Yazmak

Yazmak yazmamaktan iyidir. Çünkü bir Müslüman olarak "Emr-i bil ma'ruf; nehy-i anil münker!" Yani, iyiliği öğütleme; kötülüğü de uygun bir dille önlemeye çalışma emriyle sorumluyuz. Ayrıca bir insan olarak, bir aydın olarak yanlışları emme basma tulumba gibi kafa sallayarak onaylamaktansa; yanlışları kuralına uygun olarak; yani "zülf-i yare" dokunmadan, kimseyi incitmeden, kimsenin kalbini kırmadan, "baltayı taşa vurmadan" anlatmak gerekir. Toplumsal yaşayışımızın sonucu olarak birbirimizin yanlışını hatırlatıp düzeltme yoluna gitmezsek bu bize pahalıya mal olur ve ileride istesek de önünü alamayız toplumsal zararın! İyisi mi "yol yakınken" davranıp yanlışın önüne geçmeliyiz. Yoksa bir bakmışız ki "Atı alan Üsküdar'ı geçmiş!" ve biz de durup elimizi çenemize koymuş hayret ve şaşkınlıkla arkasından bakakalmışız!

Toplumuzun ekonomik olarak zor günler yaşadığı herkesin bilgisindedir. Toplumun bir kesimi süper lüks yaşamakta, bulutlar üzerinde yüzmekte; bir kesimi yoksulluk sınırında; bir kesimi de açlık sınırında yaşamaktadır. Bir kısım insanlar dolarlarla saçlarını süslemekte, bir kısmının da ayağındaki ayakkabı yamalı bohça gibi sırıtmakta...

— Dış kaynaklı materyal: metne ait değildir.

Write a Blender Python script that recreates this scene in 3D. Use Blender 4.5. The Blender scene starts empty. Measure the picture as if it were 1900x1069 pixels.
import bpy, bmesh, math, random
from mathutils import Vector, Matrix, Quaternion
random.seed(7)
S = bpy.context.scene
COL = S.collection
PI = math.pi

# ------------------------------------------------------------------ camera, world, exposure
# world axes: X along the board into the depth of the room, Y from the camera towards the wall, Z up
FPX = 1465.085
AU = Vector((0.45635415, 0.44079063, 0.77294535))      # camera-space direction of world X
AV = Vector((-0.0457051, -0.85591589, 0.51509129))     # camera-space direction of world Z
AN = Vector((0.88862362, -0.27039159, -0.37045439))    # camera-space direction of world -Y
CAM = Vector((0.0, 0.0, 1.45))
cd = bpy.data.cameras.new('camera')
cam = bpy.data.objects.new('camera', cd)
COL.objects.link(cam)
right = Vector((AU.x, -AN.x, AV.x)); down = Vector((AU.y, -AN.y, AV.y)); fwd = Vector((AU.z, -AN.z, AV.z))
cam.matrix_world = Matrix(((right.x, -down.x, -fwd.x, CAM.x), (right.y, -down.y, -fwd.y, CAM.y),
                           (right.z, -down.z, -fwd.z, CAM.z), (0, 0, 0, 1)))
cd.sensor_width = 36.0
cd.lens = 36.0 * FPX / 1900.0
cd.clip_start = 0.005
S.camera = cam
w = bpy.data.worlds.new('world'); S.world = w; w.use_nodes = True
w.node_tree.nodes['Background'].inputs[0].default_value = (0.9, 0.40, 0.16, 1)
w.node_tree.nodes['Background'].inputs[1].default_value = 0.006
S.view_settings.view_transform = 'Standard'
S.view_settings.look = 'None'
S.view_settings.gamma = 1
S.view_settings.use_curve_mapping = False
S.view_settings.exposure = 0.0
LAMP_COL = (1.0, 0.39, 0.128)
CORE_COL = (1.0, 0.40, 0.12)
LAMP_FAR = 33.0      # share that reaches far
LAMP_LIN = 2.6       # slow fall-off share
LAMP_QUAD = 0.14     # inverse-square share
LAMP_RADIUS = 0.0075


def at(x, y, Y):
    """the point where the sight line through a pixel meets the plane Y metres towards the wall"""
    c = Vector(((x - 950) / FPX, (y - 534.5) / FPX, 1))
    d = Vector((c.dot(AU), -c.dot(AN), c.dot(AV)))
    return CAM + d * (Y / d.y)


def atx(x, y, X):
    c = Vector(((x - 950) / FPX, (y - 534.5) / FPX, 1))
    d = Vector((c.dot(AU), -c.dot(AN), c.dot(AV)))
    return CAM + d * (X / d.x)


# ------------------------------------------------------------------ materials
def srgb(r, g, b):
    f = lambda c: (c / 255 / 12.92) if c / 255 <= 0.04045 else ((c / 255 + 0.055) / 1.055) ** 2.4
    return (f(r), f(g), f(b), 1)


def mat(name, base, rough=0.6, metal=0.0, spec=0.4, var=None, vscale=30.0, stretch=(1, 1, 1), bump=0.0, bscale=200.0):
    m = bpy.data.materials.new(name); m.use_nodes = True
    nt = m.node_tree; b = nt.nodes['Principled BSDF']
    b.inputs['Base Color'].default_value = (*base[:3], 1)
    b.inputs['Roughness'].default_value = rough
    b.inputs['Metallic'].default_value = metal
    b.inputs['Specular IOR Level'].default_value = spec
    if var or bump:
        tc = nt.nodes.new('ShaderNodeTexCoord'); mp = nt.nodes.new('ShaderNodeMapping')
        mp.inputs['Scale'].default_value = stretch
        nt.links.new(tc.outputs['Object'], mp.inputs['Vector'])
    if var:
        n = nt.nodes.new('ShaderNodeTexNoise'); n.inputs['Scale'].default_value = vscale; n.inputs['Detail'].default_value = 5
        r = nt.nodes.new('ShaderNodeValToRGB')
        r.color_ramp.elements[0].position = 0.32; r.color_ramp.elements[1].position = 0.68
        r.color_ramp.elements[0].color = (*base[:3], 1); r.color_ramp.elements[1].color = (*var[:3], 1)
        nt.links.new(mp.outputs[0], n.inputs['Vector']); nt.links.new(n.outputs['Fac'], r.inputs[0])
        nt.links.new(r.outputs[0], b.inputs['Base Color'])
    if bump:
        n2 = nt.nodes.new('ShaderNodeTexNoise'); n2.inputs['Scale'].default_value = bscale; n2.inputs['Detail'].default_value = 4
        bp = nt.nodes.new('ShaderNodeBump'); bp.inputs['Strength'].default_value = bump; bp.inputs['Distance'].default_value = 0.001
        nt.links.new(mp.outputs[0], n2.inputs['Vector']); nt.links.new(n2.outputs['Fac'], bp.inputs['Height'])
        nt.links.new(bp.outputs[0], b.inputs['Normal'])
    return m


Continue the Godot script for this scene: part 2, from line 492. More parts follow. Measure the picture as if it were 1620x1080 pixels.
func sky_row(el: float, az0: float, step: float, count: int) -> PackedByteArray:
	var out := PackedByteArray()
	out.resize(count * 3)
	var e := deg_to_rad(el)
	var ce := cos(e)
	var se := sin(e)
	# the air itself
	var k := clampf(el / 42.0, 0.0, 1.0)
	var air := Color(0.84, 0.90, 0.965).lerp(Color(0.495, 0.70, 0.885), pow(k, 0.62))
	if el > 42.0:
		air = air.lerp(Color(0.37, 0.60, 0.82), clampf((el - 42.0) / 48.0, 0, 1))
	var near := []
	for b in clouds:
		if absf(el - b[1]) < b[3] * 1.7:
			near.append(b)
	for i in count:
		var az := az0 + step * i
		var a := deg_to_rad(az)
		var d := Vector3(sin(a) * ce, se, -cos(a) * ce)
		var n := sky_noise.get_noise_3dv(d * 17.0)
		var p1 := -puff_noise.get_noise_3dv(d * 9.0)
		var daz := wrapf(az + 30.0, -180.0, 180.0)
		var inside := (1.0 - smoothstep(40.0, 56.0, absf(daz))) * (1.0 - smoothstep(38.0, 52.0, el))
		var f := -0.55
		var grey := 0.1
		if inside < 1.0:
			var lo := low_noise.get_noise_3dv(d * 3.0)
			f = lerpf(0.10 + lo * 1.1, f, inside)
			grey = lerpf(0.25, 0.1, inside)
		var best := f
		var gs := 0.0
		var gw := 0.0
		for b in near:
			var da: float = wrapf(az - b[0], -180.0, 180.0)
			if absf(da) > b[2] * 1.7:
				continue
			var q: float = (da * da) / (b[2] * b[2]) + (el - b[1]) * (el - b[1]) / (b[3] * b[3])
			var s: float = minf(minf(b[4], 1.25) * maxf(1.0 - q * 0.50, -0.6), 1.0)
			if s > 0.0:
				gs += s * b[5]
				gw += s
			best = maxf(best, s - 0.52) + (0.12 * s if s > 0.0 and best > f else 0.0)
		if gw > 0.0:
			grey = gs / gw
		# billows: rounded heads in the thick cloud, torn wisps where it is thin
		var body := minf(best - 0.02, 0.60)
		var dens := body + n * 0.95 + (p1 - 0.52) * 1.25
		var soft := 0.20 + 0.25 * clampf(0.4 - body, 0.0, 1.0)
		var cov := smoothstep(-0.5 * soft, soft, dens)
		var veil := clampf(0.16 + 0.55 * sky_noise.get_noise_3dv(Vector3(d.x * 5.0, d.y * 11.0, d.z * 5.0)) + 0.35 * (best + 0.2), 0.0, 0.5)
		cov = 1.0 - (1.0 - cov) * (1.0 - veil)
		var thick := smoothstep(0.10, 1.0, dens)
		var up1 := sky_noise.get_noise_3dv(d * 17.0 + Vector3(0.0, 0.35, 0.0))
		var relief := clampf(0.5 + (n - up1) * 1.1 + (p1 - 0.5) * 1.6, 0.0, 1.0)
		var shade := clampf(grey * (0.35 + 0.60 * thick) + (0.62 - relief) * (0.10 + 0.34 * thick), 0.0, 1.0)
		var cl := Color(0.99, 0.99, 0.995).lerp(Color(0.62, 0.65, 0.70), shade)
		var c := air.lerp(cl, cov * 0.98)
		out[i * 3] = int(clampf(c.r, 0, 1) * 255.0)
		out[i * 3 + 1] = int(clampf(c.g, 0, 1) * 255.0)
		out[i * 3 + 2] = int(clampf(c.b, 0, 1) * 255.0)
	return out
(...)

Bunlar niye böyle oluyor diye haklı olarak sorduğunuzu duyar gibiyim. Cevap veriyorum; kontrolsüzdenetimsiz fahiş fiyat artışları! Bunu kim denetleyecek Cevap; yerelde belediyeler; ulusalda Ticaret Bakanlığı görevlileri. Bugün biz vatandaş olarak fahiş fiyatlardan şikayetçiysek; bu iki kurumun görevini yapmamasındandır.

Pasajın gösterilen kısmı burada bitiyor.